What is expected: Copy down every line where the string "scene" shows up.

######

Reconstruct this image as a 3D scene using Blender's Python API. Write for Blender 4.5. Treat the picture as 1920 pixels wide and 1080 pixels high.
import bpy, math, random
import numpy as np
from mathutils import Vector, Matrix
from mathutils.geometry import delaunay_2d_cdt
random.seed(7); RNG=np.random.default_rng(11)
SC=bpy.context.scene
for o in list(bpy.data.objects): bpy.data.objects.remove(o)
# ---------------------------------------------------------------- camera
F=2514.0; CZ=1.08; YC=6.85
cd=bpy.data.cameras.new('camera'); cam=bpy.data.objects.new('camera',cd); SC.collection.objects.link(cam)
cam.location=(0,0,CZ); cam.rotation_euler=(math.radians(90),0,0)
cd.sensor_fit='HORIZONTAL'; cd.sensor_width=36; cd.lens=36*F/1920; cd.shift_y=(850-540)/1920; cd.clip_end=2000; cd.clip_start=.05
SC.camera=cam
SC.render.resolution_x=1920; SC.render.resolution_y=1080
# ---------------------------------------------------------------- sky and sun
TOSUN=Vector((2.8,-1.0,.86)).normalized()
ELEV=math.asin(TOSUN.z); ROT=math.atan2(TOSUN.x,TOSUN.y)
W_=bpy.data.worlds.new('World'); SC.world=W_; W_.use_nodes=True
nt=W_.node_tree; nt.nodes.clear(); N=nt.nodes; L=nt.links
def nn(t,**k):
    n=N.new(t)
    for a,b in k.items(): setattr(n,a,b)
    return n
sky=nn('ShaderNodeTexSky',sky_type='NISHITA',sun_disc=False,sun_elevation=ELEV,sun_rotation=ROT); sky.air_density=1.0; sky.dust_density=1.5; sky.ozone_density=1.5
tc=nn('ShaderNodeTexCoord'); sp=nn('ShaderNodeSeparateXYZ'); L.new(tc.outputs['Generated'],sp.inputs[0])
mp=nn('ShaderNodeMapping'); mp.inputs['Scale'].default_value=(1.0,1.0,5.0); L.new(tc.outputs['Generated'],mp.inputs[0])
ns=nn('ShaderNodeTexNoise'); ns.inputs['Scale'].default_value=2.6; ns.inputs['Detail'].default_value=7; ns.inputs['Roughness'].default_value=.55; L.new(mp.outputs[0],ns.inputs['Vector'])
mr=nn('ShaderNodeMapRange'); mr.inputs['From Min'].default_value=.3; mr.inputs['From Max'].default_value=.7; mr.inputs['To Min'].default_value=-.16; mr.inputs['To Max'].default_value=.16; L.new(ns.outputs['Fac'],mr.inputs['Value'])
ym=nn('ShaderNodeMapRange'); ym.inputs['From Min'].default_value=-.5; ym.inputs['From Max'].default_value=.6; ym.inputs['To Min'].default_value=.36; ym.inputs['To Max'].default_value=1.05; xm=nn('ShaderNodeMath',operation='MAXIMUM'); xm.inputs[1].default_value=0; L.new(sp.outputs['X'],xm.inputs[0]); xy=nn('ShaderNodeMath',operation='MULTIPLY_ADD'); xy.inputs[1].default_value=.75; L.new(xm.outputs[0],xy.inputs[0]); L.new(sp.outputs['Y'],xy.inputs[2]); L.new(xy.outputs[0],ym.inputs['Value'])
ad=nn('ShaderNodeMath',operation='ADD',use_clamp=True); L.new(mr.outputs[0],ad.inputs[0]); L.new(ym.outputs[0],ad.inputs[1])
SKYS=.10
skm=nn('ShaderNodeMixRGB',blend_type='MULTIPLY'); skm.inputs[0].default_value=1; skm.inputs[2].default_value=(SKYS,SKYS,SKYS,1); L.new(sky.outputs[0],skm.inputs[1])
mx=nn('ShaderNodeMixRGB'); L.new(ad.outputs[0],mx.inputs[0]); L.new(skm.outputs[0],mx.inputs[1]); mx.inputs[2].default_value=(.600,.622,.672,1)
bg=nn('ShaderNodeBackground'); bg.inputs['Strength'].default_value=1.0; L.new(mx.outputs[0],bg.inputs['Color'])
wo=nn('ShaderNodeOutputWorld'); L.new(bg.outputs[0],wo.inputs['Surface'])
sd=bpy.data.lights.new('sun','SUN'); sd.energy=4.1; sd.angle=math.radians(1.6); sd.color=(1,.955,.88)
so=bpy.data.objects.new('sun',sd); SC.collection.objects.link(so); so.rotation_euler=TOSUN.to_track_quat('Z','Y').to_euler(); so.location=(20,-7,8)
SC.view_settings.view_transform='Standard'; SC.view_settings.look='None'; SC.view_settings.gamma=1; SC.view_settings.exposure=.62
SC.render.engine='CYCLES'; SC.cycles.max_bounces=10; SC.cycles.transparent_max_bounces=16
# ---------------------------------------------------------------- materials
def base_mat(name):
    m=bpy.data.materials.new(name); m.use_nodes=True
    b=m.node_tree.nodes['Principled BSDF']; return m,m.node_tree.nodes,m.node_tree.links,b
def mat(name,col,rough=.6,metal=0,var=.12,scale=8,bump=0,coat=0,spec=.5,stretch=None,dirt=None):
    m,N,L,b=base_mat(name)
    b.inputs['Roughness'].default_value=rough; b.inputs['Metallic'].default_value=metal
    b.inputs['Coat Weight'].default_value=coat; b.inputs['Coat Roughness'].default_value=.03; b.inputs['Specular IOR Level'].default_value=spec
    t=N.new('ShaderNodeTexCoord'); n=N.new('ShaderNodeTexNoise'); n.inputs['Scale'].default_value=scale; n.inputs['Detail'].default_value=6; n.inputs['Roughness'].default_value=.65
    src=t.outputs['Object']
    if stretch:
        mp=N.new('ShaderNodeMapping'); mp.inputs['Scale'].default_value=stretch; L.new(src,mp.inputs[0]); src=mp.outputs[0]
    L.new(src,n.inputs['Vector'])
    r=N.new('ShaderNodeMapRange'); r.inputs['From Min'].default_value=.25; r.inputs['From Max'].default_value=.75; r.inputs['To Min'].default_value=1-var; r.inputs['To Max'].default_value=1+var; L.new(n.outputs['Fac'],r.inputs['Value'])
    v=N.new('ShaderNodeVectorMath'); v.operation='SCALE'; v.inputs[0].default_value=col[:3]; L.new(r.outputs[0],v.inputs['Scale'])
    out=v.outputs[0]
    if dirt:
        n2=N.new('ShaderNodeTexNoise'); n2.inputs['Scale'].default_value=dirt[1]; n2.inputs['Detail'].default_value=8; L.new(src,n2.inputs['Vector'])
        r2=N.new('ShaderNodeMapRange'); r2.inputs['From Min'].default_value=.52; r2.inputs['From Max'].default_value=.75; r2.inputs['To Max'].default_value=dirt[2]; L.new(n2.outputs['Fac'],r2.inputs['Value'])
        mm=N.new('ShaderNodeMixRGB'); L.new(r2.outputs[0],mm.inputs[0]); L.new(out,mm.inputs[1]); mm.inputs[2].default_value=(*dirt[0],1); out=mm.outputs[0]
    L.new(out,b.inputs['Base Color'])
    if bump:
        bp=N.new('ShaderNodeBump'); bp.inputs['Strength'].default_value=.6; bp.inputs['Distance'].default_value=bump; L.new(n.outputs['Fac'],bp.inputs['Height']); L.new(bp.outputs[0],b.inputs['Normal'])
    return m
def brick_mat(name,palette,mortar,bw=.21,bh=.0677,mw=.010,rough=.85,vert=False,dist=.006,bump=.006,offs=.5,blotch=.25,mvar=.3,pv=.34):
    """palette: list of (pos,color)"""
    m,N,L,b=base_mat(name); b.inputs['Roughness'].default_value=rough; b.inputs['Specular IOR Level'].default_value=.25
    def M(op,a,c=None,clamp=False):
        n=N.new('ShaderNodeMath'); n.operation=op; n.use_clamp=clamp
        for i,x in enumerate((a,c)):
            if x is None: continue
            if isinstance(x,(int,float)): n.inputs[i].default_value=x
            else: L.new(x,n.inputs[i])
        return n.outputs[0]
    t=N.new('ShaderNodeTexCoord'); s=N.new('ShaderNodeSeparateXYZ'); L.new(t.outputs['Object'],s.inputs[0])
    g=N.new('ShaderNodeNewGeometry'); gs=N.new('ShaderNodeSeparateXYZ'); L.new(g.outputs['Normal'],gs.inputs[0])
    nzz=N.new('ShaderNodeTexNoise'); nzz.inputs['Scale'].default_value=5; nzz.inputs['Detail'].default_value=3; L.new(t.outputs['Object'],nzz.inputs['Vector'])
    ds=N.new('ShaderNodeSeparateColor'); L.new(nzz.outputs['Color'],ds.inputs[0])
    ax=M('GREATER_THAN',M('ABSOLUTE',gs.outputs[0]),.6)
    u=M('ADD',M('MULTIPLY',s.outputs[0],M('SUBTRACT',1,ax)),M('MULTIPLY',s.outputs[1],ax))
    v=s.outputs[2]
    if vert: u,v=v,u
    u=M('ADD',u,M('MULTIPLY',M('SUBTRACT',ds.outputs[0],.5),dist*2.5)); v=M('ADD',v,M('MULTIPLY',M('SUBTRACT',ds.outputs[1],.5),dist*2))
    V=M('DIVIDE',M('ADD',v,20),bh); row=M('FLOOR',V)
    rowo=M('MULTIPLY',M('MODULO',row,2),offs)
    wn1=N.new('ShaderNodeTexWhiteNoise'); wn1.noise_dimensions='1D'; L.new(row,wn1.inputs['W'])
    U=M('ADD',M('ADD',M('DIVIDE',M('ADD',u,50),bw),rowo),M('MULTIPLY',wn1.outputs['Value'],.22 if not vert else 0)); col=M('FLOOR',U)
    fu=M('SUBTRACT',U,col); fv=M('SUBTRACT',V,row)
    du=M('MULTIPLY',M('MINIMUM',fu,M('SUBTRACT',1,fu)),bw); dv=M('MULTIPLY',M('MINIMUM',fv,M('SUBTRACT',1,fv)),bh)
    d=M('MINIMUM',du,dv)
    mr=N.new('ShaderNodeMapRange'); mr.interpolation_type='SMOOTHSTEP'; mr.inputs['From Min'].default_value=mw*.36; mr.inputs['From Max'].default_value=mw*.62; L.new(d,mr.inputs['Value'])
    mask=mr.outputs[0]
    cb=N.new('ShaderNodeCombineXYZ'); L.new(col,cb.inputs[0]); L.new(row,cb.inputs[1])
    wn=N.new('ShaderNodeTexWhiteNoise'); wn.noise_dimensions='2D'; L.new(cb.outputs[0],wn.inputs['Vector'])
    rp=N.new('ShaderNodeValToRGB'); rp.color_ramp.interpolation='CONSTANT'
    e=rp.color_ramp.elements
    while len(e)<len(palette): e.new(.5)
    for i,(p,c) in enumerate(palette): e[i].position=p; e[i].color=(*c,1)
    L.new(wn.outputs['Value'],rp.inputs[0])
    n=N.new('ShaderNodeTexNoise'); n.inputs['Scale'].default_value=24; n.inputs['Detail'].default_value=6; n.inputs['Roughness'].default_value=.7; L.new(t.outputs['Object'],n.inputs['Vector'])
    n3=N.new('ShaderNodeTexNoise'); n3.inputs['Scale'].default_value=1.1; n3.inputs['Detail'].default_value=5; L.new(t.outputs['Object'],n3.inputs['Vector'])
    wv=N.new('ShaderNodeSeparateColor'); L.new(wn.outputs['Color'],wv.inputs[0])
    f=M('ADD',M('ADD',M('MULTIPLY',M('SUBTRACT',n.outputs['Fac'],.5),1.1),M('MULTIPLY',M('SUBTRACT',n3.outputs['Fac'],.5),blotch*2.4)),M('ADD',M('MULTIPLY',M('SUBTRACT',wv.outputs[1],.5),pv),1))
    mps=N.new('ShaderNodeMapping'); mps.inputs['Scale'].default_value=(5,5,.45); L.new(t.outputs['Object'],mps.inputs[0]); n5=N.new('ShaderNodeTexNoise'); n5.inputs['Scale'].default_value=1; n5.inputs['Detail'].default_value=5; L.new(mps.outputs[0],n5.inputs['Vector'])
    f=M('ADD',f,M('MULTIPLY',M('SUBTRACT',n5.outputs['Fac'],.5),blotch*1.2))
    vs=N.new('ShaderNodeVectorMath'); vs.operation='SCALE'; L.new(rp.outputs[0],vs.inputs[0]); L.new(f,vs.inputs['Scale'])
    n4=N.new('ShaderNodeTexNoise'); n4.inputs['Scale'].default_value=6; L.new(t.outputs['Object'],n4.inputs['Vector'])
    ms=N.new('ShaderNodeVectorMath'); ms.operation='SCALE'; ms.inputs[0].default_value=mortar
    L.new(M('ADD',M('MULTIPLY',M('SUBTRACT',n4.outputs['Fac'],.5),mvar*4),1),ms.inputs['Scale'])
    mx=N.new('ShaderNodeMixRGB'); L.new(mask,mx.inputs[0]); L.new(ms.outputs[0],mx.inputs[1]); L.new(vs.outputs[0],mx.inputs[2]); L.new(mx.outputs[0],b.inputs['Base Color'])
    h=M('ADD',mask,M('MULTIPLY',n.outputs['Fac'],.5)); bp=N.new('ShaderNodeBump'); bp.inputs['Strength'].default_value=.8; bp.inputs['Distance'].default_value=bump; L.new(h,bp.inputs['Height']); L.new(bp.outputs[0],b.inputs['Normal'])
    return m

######

Solution below:
Reconstruct this image as a 3D scene using Blender's Python API. Write for Blender 4.5. Treat the picture as 1920 pixels wide and 1080 pixels high.
SC=bpy.context.scene